Serendip is an independent site partnering with faculty at multiple colleges and universities around the world. Happy exploring!

Mind the Gap

kjmason's picture

 

 

Call me Isabel (Archer). I’ve been that girl looking on the picnic on a sunny green, the ferocious, “ridiculously overactive imagination”, the woman who mistook a man for who she wanted him to be, the painter of blank canvases, and the hostage of a kiss. Call me Isabel.

Reading Portrait of a Lady, I find myself missing a mental picture of what Isabel looks like, I suppose this is mainly due to the fact I often see myself in her shoes. But how does a 19th century text, laced with archaic social propriety, pull me into its pages so effectively? The lesson of the Master, as Henry James taught it, can be found in the gaps of the mischievous grin that is this expertly constructed novel.

 

In writing this essay, I hoped to compare Jane Campion’s film version of the novel with my experience. Upon actually seeing the film, I was inimitably disappointed. In an effort to fulfill her “feminist tragedy” take on the novel, Campion distances the viewer from Isabel. The part that bothered me the most about the film was the contrived attempts to make Campion’s Isabel more relatable to the everyday modern feminist woman. I am an everyday modern feminist woman and I can say, she failed to make me feel closer to her “Isabel”. 

 

The reel of auditory, banalities of lovesick young women fantasizing about various aspects of kissing, at the start of the film, begins the contrived attempt to connect tragic heroine and viewer. As nice as the idea of “finding the clearest mirror to shine oneself back to her” is, the dialogue and the women in the beginning of the film aren’t Isabel. There is something incredibly strong and proud about her that is missing from the introduction. To be fair, there are other moments in the film (like when talking of Pansy’s potential marriage to Warburton) when Isabel’s agency is quite apparent and she becomes more like the relatable, Jamesian Isabel.

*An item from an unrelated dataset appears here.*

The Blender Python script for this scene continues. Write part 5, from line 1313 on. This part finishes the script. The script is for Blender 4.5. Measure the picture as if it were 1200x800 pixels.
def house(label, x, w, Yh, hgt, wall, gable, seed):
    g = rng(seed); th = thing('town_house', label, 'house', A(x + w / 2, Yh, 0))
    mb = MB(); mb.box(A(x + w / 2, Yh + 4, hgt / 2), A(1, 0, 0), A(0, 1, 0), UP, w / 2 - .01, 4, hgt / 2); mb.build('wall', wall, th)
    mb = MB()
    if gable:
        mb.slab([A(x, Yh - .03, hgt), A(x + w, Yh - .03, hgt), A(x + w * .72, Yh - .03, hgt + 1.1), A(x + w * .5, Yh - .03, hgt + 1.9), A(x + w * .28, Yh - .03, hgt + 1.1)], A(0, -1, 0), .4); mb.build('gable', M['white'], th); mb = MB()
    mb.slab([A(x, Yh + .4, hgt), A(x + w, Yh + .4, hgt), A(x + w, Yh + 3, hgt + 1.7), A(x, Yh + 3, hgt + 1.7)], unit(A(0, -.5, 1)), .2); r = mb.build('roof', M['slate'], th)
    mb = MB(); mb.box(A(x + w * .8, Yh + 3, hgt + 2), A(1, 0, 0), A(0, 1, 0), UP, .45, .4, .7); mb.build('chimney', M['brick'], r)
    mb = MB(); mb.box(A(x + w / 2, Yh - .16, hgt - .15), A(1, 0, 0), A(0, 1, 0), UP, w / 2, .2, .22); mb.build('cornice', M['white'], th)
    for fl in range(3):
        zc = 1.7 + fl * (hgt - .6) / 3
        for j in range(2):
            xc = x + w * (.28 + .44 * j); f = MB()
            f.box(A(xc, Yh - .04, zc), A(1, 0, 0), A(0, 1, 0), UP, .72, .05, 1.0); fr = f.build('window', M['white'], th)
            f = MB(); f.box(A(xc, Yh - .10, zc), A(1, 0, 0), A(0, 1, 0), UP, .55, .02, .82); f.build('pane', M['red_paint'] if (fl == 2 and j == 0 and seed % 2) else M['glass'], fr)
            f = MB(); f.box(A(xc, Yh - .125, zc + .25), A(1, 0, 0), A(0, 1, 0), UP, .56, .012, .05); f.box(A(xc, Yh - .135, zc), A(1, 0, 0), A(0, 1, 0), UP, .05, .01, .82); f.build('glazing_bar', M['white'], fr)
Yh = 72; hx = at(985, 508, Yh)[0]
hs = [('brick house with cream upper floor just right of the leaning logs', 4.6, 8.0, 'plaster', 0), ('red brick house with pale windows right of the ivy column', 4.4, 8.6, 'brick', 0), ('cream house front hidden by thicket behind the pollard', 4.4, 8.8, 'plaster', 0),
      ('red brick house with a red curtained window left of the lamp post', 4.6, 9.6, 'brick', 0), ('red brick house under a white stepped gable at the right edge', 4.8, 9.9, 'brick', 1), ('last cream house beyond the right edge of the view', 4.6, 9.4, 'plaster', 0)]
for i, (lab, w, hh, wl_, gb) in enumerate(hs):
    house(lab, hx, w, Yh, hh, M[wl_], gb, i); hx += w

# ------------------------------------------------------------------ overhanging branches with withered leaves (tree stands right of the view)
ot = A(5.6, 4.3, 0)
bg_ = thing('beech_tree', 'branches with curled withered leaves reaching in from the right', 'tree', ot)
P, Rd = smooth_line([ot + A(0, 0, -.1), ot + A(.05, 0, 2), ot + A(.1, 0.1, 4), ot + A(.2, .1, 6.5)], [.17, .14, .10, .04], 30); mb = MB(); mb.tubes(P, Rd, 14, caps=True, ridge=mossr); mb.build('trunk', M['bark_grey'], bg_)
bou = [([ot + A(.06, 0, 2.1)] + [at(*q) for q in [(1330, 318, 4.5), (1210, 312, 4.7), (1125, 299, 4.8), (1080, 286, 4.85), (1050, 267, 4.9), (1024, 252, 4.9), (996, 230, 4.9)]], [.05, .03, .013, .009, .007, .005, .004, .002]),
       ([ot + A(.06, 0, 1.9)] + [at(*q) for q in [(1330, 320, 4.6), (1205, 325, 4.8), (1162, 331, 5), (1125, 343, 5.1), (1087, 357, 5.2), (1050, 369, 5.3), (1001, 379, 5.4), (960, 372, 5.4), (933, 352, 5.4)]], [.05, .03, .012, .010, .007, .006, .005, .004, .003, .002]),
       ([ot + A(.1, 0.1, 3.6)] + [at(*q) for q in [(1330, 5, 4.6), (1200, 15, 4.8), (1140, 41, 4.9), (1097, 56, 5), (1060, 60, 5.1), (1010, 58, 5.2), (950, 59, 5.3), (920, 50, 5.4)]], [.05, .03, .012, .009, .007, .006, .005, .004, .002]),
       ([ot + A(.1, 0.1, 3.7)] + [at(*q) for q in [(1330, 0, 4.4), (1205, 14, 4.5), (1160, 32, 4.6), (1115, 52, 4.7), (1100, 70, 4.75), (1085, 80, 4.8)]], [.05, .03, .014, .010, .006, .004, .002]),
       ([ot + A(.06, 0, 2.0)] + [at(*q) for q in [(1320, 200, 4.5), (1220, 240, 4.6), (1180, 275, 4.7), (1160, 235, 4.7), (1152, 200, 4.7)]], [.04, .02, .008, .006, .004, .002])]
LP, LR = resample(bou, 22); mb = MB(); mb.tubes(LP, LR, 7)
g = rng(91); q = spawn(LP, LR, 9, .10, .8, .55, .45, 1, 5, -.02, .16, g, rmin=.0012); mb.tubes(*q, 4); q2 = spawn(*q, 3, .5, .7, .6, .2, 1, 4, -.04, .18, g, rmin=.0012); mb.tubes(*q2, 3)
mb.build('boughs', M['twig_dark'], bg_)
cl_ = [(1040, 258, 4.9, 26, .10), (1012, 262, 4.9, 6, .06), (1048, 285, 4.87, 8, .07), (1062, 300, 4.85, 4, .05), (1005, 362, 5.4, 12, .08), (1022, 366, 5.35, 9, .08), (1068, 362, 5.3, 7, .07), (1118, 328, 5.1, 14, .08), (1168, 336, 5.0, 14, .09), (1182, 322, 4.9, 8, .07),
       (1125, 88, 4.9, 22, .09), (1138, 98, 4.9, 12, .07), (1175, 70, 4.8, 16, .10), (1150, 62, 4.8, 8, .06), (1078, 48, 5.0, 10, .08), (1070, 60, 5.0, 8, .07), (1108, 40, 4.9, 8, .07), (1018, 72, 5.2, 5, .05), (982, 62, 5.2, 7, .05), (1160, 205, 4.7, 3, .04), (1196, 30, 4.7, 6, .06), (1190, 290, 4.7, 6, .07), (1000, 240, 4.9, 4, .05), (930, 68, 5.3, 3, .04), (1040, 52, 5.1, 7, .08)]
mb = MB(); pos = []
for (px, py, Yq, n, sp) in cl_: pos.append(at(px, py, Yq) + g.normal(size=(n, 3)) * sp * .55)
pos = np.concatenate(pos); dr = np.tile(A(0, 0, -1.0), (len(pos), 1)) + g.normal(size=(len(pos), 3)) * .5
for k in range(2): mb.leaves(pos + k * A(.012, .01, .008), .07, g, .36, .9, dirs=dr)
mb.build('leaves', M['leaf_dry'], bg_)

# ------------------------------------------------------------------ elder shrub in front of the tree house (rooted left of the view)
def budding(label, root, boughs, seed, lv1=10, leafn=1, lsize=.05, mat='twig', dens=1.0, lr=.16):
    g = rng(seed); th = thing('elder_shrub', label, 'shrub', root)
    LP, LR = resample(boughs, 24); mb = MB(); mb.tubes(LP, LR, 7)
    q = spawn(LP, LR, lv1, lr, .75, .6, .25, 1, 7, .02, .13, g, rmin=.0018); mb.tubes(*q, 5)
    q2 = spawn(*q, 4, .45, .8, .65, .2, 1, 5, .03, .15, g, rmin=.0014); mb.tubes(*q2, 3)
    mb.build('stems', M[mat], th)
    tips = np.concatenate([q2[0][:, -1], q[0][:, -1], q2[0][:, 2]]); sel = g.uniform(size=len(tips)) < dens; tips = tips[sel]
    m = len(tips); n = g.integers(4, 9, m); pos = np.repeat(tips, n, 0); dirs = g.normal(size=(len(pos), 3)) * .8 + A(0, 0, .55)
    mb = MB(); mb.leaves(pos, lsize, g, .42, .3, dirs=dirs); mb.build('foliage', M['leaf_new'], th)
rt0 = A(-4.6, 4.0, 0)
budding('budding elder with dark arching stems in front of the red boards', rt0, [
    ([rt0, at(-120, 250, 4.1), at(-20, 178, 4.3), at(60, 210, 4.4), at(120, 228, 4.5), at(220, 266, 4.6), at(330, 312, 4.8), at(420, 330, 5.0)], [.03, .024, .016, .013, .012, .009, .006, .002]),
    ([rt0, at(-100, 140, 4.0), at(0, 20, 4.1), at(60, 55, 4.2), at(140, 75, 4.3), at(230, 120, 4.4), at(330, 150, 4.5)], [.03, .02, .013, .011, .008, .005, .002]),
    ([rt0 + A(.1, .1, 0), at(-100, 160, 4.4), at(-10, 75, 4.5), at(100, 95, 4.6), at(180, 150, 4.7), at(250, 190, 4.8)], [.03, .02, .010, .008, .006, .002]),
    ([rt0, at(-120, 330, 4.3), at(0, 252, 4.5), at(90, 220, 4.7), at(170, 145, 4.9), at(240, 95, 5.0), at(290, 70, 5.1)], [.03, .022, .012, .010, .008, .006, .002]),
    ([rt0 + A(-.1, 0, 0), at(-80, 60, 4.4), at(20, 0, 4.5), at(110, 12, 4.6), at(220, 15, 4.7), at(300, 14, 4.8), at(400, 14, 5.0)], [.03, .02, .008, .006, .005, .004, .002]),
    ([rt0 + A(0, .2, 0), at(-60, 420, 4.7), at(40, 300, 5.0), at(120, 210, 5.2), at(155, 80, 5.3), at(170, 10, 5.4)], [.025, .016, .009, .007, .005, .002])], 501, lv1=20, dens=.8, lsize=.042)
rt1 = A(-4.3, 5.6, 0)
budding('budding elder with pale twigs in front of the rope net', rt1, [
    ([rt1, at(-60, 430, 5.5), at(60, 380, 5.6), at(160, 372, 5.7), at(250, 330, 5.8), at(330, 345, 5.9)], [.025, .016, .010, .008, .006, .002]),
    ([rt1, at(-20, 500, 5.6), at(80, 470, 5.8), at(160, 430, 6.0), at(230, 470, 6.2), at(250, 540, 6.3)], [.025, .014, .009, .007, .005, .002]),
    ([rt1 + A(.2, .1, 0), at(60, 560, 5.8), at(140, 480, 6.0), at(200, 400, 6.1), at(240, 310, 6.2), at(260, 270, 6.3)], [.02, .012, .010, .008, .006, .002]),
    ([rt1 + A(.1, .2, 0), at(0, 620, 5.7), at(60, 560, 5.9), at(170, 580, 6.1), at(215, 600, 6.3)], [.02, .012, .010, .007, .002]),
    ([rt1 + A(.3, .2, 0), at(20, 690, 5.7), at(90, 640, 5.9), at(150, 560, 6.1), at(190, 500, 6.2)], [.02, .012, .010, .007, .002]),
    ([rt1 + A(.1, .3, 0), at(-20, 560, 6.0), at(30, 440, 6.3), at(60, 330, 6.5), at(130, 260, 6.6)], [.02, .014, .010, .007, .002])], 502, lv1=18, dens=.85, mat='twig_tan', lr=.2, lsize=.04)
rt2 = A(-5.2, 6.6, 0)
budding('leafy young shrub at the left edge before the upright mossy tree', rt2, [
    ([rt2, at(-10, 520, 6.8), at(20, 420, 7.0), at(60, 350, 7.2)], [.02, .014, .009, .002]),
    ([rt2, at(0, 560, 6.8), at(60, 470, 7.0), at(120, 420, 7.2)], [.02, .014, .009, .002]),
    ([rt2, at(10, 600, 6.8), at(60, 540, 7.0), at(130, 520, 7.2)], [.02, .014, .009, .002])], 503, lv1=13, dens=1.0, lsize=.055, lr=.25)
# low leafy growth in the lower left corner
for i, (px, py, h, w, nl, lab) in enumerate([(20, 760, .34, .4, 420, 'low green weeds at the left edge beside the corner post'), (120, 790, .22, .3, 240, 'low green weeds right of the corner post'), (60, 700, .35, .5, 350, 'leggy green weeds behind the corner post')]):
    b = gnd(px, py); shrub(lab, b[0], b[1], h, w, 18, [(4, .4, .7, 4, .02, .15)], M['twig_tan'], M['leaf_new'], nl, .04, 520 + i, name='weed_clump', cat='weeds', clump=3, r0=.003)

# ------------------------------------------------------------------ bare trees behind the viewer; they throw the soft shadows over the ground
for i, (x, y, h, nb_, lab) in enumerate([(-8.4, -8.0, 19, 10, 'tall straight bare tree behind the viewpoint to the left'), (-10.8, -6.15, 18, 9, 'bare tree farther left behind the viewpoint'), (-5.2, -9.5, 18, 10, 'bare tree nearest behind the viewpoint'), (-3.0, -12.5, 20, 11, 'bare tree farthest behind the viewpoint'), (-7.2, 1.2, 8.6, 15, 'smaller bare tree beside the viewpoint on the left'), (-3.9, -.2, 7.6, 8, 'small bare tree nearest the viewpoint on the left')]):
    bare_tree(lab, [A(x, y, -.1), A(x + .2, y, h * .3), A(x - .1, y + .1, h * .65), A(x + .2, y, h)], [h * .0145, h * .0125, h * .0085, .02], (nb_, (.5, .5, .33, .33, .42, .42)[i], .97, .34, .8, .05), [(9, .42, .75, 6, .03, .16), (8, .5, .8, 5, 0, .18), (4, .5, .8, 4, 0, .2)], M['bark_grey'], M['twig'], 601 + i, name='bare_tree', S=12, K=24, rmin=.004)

Another aspect of the film that made “becoming Isabel” difficult was Campion’s attempts to deal with the “gaps” in James’s book in film form. In a book, it is understood “the whole of anything is never told” but when this film leaves gaps as James did in his novel, it becomes less of an intentional aesthetic tool, and begins to look like mere carelessness or intentional misleading. For example, during Warburton’s proposal to Isabel, there is one of these gaps. There is this awkwardness created in that the visual medium shows the reactions, the people, the scene and essentially funnels the possibilities of what exactly is happening (if the whole of it were told). It is easy to not want to definitively say what happens in the gaps of Portrait of a Lady, and I think this half-showing is an attempt to walk the middle between not painting anything in James’s gaps and painting a full portrait. This is the creative equivalent of being politically correct and to say it is disjointing to the viewer would be an understatement. James’s gaps in the novel are also disjointing to the narrative, but his use is quite divisive in that it allows the reader to experience the gaps as she wishes. Though there is a hole in the text, at the same time reader and heroine experience a momentary synthesis, especially created for the reader by her imagination.

            Another distancing component of Campion’s film was the elaborate use of costume and scenery. The primary value of Portrait of a Lady is in its ability to transcend various periods of time and still have relevance. This is done through the reader’s ability to identify with the main character. Though the costumes and scenery in this film are absolutely breath taking, it takes the viewer away from the relatability and forces her to place Isabel above her, or at least in a different frame of reference.     

Campion could really take a lesson from James in character development. It’s interesting to think that a modern feminist director is further away from burrowing into the hearts of generations of women then a 19th century, failed playwright is.     

Comments

Anne Dalke's picture

Generalizing

kjmason--

as last month, so this one: you're really exploiting the use of images, and of dramatic presentation, in your web papers. A great way to make me want to read them!

You begin by demonstrating your identification with James's heroine, and then using that to critique Campion's failure to accomplish the same effect. My own experience of the film was much the same as yours -- I was particularly put off by her turning that beloved novel into a fashion show -- but I want to nudge you  to think some more about how you might generalize from your individual experience: what larger claims can you make about the adaptation of novel into film?

Is your disappointment w/ Campion a particular critique --a sort of 'bad movie review' -- or a larger claim about the ways in which novels, definitionally, leave gaps of indeterminacy where the reader's imagination can flourish, while movies, with their increased sensory imput, do less of the same? Does being "shown" less actually invite us to "see more"? (This would be akin to James's own notion re: "The Turn of the Screw," to make the reader's imagination create the horror, rather than specify it on the page.) I'm remembering Marguerite Duras, a filmmaker and novelist, saying that "a word is worth 1,000 pictures": because it is so "chaste," because its relative "spareness" makes it particularly inviting of engaged interpretation .....

Which brings us back (perhaps?) to your own use of images in your postings: what do you accomplish thereby? Do you encourage or discourage my imaginative engagement with your ideas?